[Entries with scene source code]
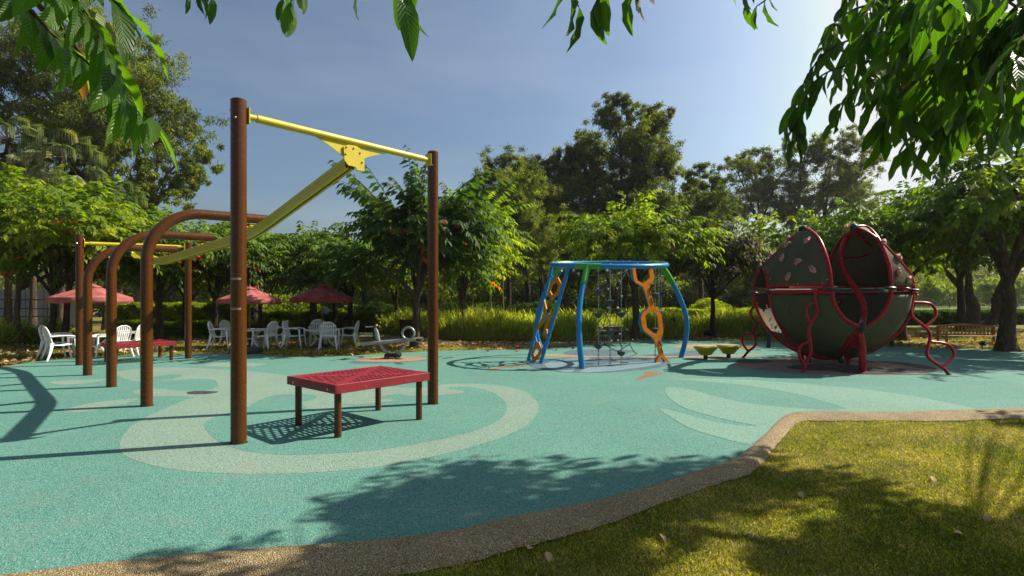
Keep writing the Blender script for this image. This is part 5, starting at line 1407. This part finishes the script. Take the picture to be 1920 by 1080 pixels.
# tall grass bed
def bed(n,xr,Dr,h,seed):
    r=np.random.default_rng(seed); D=Dr[0]+(Dr[1]-Dr[0])*r.random(n)**1.5; px=xr[0]+(xr[1]-xr[0])*r.random(n); X=(px-CX)*D/F
    cx=np.round(X*2.2)/2.2+.12*np.sin(D*9); X=X*.55+cx*.45
    front=19.3+(px-720)*0+.0
    return X,D,px
lv=Leaves(); r=rng
for n_,seed in ((30000,1),):
    X,D,px=bed(n_,(705,1480),(21.6,28.5),1.0,seed)
    edge=np.interp(px,[705,780,850,1000,1100,1160,1250,1340,1480],[26.5,23.0,21.2,20.4,20.8,21.5,22.2,23.2,22.6])
    D=D+ (edge-21.6); X=(px-CX)*D/F
    gap=((px>1118)&(px<1170)&(D<edge+3.2)); X=X[~gap];D=D[~gap]
    n=len(X); cl=lowfreq(X,D,1.6,21)
    Pp=np.stack([X,D,np.zeros(n)],1); az=r.random(n)*2*pi
    Dd=np.stack([.16*np.cos(az)+.05*r.normal(0,1,n),.16*np.sin(az),np.ones(n)],1)
    N=np.stack([-np.cos(az),-np.sin(az),.25+0*az],1)
    hh=(.95+.2*cl+.14*lowfreq(X,D,7,33))*(.5+.55*r.random(n)**1.5); hh=np.clip(hh,.3,1.5)
    lv.add(Pp,Dd,-N,hh,.022,np.clip(.42+.15*cl+r.normal(0,.15,n),0,.8))
    # dry skirts
    k=n//2; i=r.integers(0,n,k)
    lv.add(Pp[i]+r.normal(0,.05,(k,3))*[1,1,0],Dd[i]+r.normal(0,.45,(k,3)),N[i],.45*(.6+.6*r.random(k)),.016,.84+.16*r.random(k))
tag(lv.build('tall_grass',M['tallgrass'],detail=1,droop=.4),kind='stuff')
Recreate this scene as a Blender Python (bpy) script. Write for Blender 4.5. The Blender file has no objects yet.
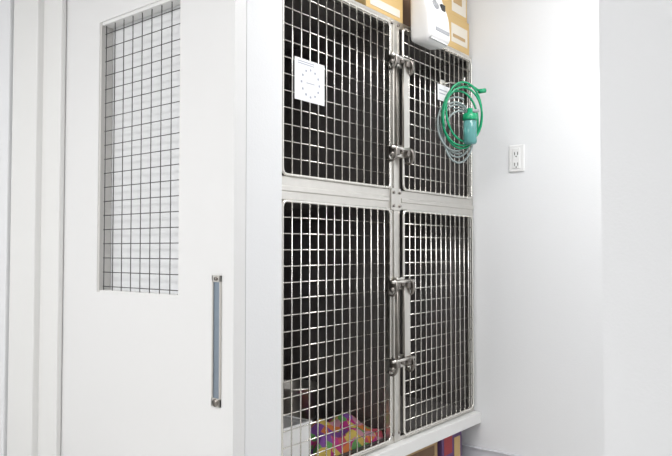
import bpy, bmesh, math, random
from mathutils import Vector, Matrix
random.seed(4)
S=bpy.context.scene
S.view_settings.view_transform='Standard'
S.view_settings.look='None'

# ---------------- materials ----------------
def mat(name,col,rough=.5,metal=0.,bump=0.,bscale=200.,spec=None,noise=0.,nscale=8.,trans=0.):
    m=bpy.data.materials.new(name); m.use_nodes=True
    nt=m.node_tree; b=nt.nodes['Principled BSDF']
    b.inputs['Base Color'].default_value=(*col,1); b.inputs['Roughness'].default_value=rough
    b.inputs['Metallic'].default_value=metal
    if trans: b.inputs['Transmission Weight'].default_value=trans
    if spec is not None: b.inputs['Specular IOR Level'].default_value=spec
    tc=nt.nodes.new('ShaderNodeTexCoord')
    if noise:
        n=nt.nodes.new('ShaderNodeTexNoise'); n.inputs['Scale'].default_value=nscale
        nt.links.new(tc.outputs['Object'],n.inputs['Vector'])
        r=nt.nodes.new('ShaderNodeMapRange'); r.inputs['To Min'].default_value=1-noise; r.inputs['To Max'].default_value=1+noise
        nt.links.new(n.outputs['Fac'],r.inputs['Value'])
        mx=nt.nodes.new('ShaderNodeVectorMath'); mx.operation='SCALE'; mx.inputs[0].default_value=col
        nt.links.new(r.outputs['Result'],mx.inputs['Scale']); nt.links.new(mx.outputs['Vector'],b.inputs['Base Color'])
    if bump:
        n=nt.nodes.new('ShaderNodeTexNoise'); n.inputs['Scale'].default_value=bscale; n.inputs['Detail'].default_value=3
        nt.links.new(tc.outputs['Object'],n.inputs['Vector'])
        bp=nt.nodes.new('ShaderNodeBump'); bp.inputs['Strength'].default_value=bump; bp.inputs['Distance'].default_value=.002
        nt.links.new(n.outputs['Fac'],bp.inputs['Height']); nt.links.new(bp.outputs['Normal'],b.inputs['Normal'])
    return m
M_wall=mat('wallpaper_white',(.83,.84,.855),.75,bump=.2,bscale=160)
M_ceil=mat('ceiling_white',(.85,.85,.85),.8)
M_floor=mat('vinyl_floor',(.60,.59,.57),.45,noise=.06,nscale=5)
M_door=mat('door_laminate',(.81,.81,.81),.4,bump=.04,bscale=90)
M_trim=mat('trim_white',(.82,.82,.81),.45)
M_bead_shade=mat('window_bead',(.62,.61,.59),.5)  # left bead only: shade painted in as grey, other sides stay trim white
M_base=mat('baseboard_grey_white',(.66,.67,.71),.4)
M_wire=mat('black_wire',(.10,.10,.10),.4,.6)
M_steel=mat('brushed_stainless',(.70,.68,.64),.28,1.,noise=.06,nscale=30)
M_bar=mat('steel_bars',(.84,.82,.77),.22,1.)
M_dsteel=mat('dark_steel',(.26,.24,.22),.3,1.)
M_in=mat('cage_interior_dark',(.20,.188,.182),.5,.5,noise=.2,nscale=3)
M_white=mat('white_plastic',(.85,.85,.85),.3)
M_grey=mat('grey_plastic',(.35,.36,.38),.4)
M_black=mat('black_plastic',(.03,.03,.03),.4)
M_paper=mat('paper',(.85,.86,.88),.7)
M_ink=mat('ink',(.40,.42,.50),.7)
M_card=mat('cardboard',(.50,.34,.17),.75,noise=.08,nscale=12)
M_cardd=mat('cardboard_brown',(.20,.12,.07),.75,noise=.1)
M_yellow=mat('yellow_print_card',(.63,.44,.19),.6,noise=.05)
M_lab=mat('label_white',(.74,.69,.60),.6)
M_green=mat('green_tubing',(.01,.33,.15),.25)
M_teal=mat('clear_teal_bottle',(.22,.62,.60),.12,trans=.55)
M_water=mat('teal_core',(.05,.30,.30),.3)
M_gtube=mat('grey_tubing',(.32,.38,.38),.3)
M_red=mat('red_print',(.40,.05,.06),.6)
M_purple=mat('purple_print',(.14,.07,.20),.6)
M_blueg=mat('steel_blue_recess',(.30,.36,.43),.3,.85)
M_lamp=bpy.data.materials.new('lamp_diffuser'); M_lamp.use_nodes=True
_b=M_lamp.node_tree.nodes['Principled BSDF']; _b.inputs['Emission Color'].default_value=(1,1,1,1); _b.inputs['Emission Strength'].default_value=2.2
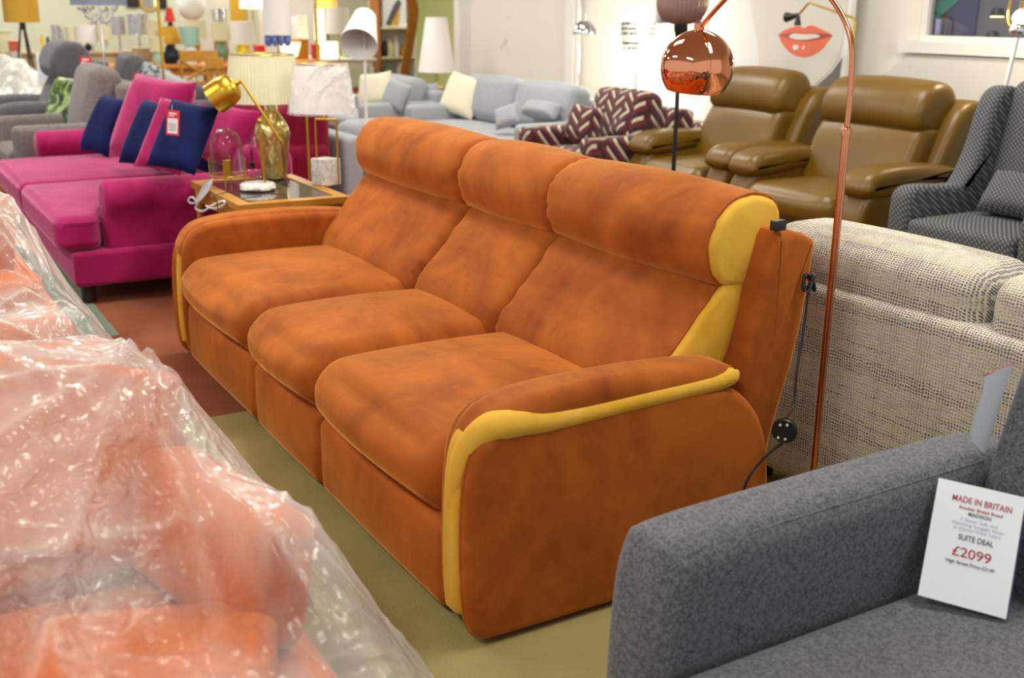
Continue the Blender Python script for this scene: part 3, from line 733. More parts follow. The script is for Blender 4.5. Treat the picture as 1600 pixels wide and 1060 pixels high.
CU1 = [cush(.0, -.88, .45, .42, .36, .13, D(-24), D(14), D(84), 'coral cushion standing under the plastic, left of the dark gap'),
 cush(.27, -.665, .45, .44, .23, .13, D(-12), 0, D(12), 'coral cushion under the plastic, right of the dark gap'),
 cush(.52, -.84, .45, .36, .10, .30, 0, 0, D(70), 'flat coral cushion at the very bottom of the picture'),
 cush(-.52, -.84, .45, .56, .16, .46, D(3), 0, D(12), 'coral cushion lying flat under the plastic near the left edge')]
W2 = wrapped(-3.35, -1.50, -.56, .85, 'second coral sofa in clear plastic, behind the first at the left edge', .52)
CU2 = [cush(-2.40, -.88, .455, .46, .34, .17, D(-15), 0, D(50), 'coral cushion standing under the far plastic cover, left edge', 'coral cushions under the far plastic cover'),
 cush(-1.92, -.80, .455, .30, .13, .22, 0, 0, D(70), 'small flat coral cushion under the near end of the far plastic cover', 'coral cushions under the far plastic cover')]
from mathutils.bvhtree import BVHTree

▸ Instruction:
Transcribe exactly, with no pictures, the lines running from the first line of the material through the line holding "S.view_settings.look='None'".

▸ Correct output:
Keep writing the Blender script for this image. This is part 5, starting at line 1407. This part finishes the script. Take the picture to be 1920 by 1080 pixels.
# tall grass bed
def bed(n,xr,Dr,h,seed):
    r=np.random.default_rng(seed); D=Dr[0]+(Dr[1]-Dr[0])*r.random(n)**1.5; px=xr[0]+(xr[1]-xr[0])*r.random(n); X=(px-CX)*D/F
    cx=np.round(X*2.2)/2.2+.12*np.sin(D*9); X=X*.55+cx*.45
    front=19.3+(px-720)*0+.0
    return X,D,px
lv=Leaves(); r=rng
for n_,seed in ((30000,1),):
    X,D,px=bed(n_,(705,1480),(21.6,28.5),1.0,seed)
    edge=np.interp(px,[705,780,850,1000,1100,1160,1250,1340,1480],[26.5,23.0,21.2,20.4,20.8,21.5,22.2,23.2,22.6])
    D=D+ (edge-21.6); X=(px-CX)*D/F
    gap=((px>1118)&(px<1170)&(D<edge+3.2)); X=X[~gap];D=D[~gap]
    n=len(X); cl=lowfreq(X,D,1.6,21)
    Pp=np.stack([X,D,np.zeros(n)],1); az=r.random(n)*2*pi
    Dd=np.stack([.16*np.cos(az)+.05*r.normal(0,1,n),.16*np.sin(az),np.ones(n)],1)
    N=np.stack([-np.cos(az),-np.sin(az),.25+0*az],1)
    hh=(.95+.2*cl+.14*lowfreq(X,D,7,33))*(.5+.55*r.random(n)**1.5); hh=np.clip(hh,.3,1.5)
    lv.add(Pp,Dd,-N,hh,.022,np.clip(.42+.15*cl+r.normal(0,.15,n),0,.8))
    # dry skirts
    k=n//2; i=r.integers(0,n,k)
    lv.add(Pp[i]+r.normal(0,.05,(k,3))*[1,1,0],Dd[i]+r.normal(0,.45,(k,3)),N[i],.45*(.6+.6*r.random(k)),.016,.84+.16*r.random(k))
tag(lv.build('tall_grass',M['tallgrass'],detail=1,droop=.4),kind='stuff')
Recreate this scene as a Blender Python (bpy) script. Write for Blender 4.5. The Blender file has no objects yet.
import bpy, bmesh, math, random
from mathutils import Vector, Matrix
random.seed(4)
S=bpy.context.scene
S.view_settings.view_transform='Standard'
S.view_settings.look='None'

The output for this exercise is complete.